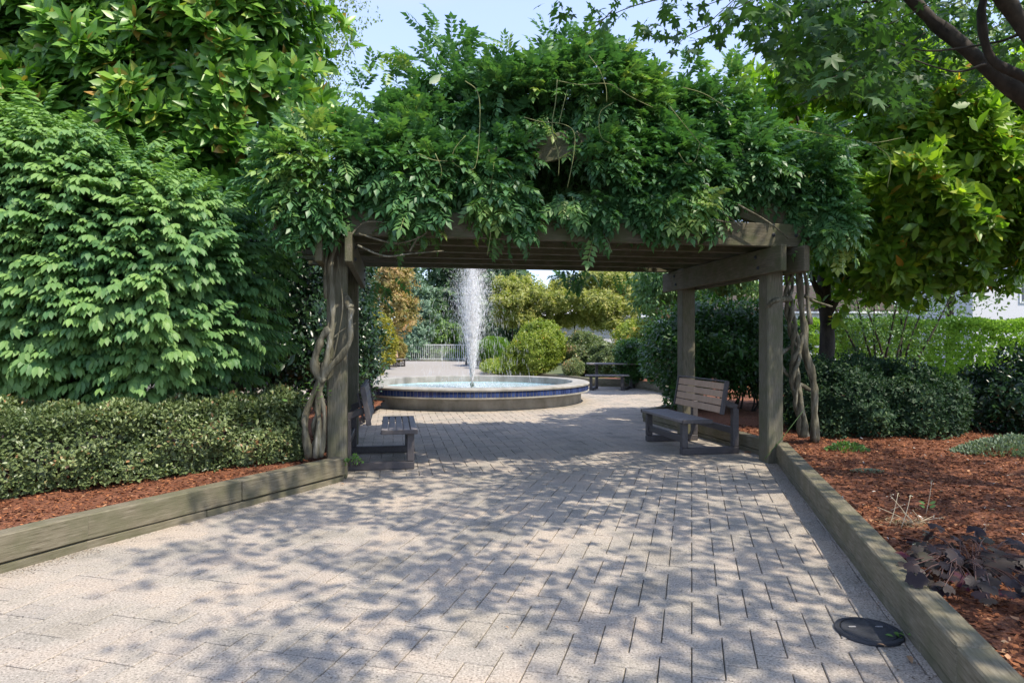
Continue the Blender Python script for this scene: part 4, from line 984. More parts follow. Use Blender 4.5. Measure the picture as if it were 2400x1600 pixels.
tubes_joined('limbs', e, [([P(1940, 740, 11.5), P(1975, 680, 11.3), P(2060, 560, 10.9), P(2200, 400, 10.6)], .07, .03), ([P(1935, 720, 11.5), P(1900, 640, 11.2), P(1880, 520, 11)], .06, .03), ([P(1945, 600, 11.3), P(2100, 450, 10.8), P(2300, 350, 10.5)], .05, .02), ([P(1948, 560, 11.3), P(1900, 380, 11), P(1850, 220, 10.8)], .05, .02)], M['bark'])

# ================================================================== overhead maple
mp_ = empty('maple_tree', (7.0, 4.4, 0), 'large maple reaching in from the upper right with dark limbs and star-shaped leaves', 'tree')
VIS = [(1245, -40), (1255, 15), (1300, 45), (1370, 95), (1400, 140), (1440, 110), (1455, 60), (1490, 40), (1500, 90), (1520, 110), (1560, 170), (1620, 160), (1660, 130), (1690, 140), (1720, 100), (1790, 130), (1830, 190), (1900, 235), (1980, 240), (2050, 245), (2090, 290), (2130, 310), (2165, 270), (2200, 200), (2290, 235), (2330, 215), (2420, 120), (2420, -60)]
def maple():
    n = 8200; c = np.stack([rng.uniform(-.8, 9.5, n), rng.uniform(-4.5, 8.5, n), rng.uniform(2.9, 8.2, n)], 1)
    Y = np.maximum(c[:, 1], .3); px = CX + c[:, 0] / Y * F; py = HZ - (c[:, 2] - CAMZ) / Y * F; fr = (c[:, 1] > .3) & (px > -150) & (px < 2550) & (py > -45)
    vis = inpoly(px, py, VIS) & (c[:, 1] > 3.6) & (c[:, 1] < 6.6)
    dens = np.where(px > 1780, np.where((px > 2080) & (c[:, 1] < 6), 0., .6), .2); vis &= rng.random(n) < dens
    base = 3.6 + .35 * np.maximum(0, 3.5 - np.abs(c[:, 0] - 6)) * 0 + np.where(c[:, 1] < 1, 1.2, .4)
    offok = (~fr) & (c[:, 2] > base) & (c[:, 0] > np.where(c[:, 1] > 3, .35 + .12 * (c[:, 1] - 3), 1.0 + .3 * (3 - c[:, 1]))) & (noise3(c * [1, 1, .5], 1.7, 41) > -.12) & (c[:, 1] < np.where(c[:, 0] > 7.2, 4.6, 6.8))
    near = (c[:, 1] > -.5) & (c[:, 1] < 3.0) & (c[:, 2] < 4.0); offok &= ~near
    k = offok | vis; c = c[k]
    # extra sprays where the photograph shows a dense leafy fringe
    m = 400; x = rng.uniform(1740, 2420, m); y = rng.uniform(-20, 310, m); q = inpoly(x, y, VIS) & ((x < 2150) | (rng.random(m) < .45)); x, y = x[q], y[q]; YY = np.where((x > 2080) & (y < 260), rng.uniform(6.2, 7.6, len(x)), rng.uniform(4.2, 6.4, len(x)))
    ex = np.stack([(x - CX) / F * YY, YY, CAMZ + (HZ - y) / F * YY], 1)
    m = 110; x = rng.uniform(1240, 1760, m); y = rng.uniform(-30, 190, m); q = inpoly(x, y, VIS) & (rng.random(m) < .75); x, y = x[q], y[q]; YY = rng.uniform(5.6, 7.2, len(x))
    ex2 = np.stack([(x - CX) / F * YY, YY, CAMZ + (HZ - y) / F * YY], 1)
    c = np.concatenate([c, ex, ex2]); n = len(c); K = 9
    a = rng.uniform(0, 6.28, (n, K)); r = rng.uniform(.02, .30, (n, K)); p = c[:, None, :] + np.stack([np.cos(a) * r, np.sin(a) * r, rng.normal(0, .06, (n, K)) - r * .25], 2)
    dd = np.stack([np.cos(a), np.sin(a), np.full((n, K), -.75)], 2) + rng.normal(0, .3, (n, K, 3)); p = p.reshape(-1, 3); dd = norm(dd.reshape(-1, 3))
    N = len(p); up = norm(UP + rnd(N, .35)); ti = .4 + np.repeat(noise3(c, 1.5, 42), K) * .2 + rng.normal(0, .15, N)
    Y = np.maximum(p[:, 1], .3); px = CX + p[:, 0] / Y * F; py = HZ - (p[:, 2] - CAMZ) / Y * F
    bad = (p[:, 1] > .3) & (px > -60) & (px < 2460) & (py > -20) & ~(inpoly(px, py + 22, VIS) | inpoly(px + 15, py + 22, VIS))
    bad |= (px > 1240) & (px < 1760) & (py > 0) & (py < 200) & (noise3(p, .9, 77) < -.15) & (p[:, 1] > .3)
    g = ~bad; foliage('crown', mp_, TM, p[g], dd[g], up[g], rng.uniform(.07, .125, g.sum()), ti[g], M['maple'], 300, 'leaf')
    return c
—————
▶ TASK STATEMENT
Write out nothing but the lines from the start of the data through the line with "10.8)], .05, .02)], M['bark'])". Leave out the pictures.

▶ RESULT FOR THIS TASK
Continue the Blender Python script for this scene: part 4, from line 984. More parts follow. Use Blender 4.5. Measure the picture as if it were 2400x1600 pixels.
tubes_joined('limbs', e, [([P(1940, 740, 11.5), P(1975, 680, 11.3), P(2060, 560, 10.9), P(2200, 400, 10.6)], .07, .03), ([P(1935, 720, 11.5), P(1900, 640, 11.2), P(1880, 520, 11)], .06, .03), ([P(1945, 600, 11.3), P(2100, 450, 10.8), P(2300, 350, 10.5)], .05, .02), ([P(1948, 560, 11.3), P(1900, 380, 11), P(1850, 220, 10.8)], .05, .02)], M['bark'])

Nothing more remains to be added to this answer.